The album is a constant conflict between giving up on love and holding onto its last few strings. It resembles the story of a classic breakup, but these singers put their own twist on it. Each track carries their own style that samples from a number of genres. At first it may seem like the tracks lack cohesion, but All Saints keep it together through the narrative they’ve created.
“Red Flag” has its flaws. The girl group is never able to keep the momentum that began with “One Strike.” While each song can hold itself up on its own, not a single track on the album parallels the energy found in the debut single.
There are moments where the women are honest, but at times it seems as if they are attempting to stay modern after a long hiatus. “Ratchet Behavior” feels contrived. Its tone doesn’t fit well with the rest of the album and the song feels cluttered underneath experimental bass notes combined with a few reggae influences.
“Red Flag” is filled with impactful metaphors and images that create very powerful pieces of work yet sometimes they fall flat and can leave the song feeling awkward. Despite these instances, “Red Flag” is a successful pop album.

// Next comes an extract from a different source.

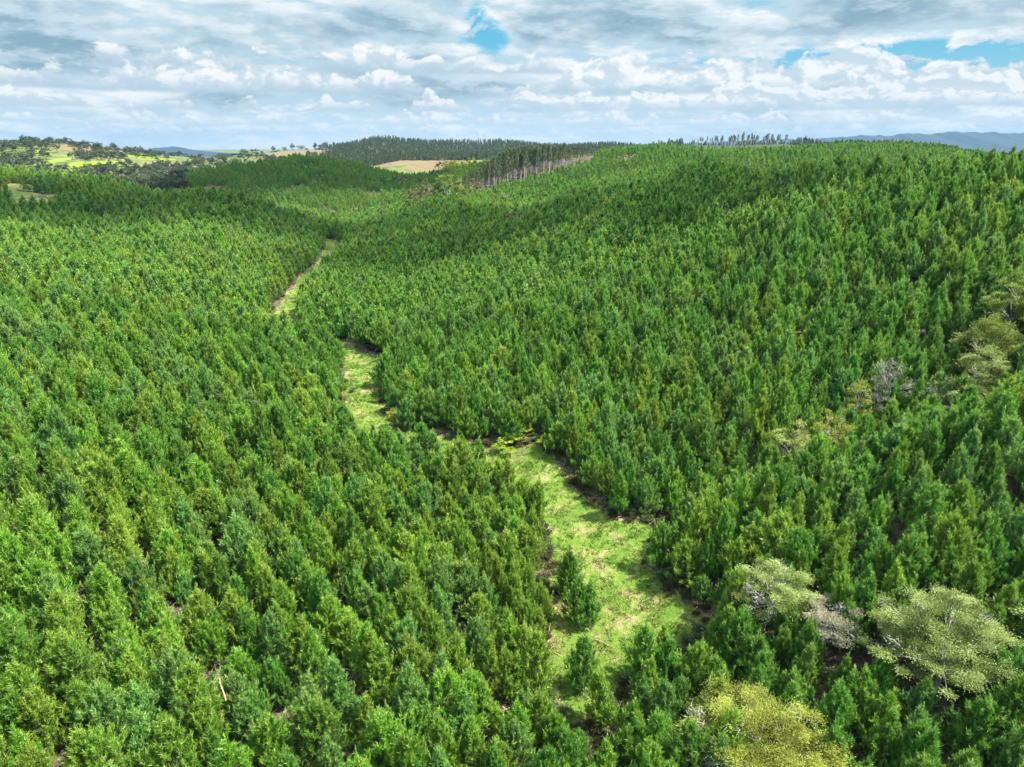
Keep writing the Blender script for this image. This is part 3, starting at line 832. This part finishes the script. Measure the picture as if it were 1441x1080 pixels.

This success is apparent through the genuineness and solidarity these four women hold together. What makes “Red Flag” even more impressive is the background. It’s hard enough to see female rock groups succeed in the industry, but for this group to release another album after ten years and two breakups is almost unheard of. All Saints find a way to crash through the mold.
All Saints is a group that has been around for decades, and “Red Flag” is a testament to their longevity and talent and to the maturity they have developed. The group isn’t wasting time trying to write music for sales, they create music to heal over heartbreak.

“Red Flag” is a refreshing pop album that carries uncommon styles and voices. It doesn’t hide behind gimmicks, it remains moving while at the same time reflective of past and present.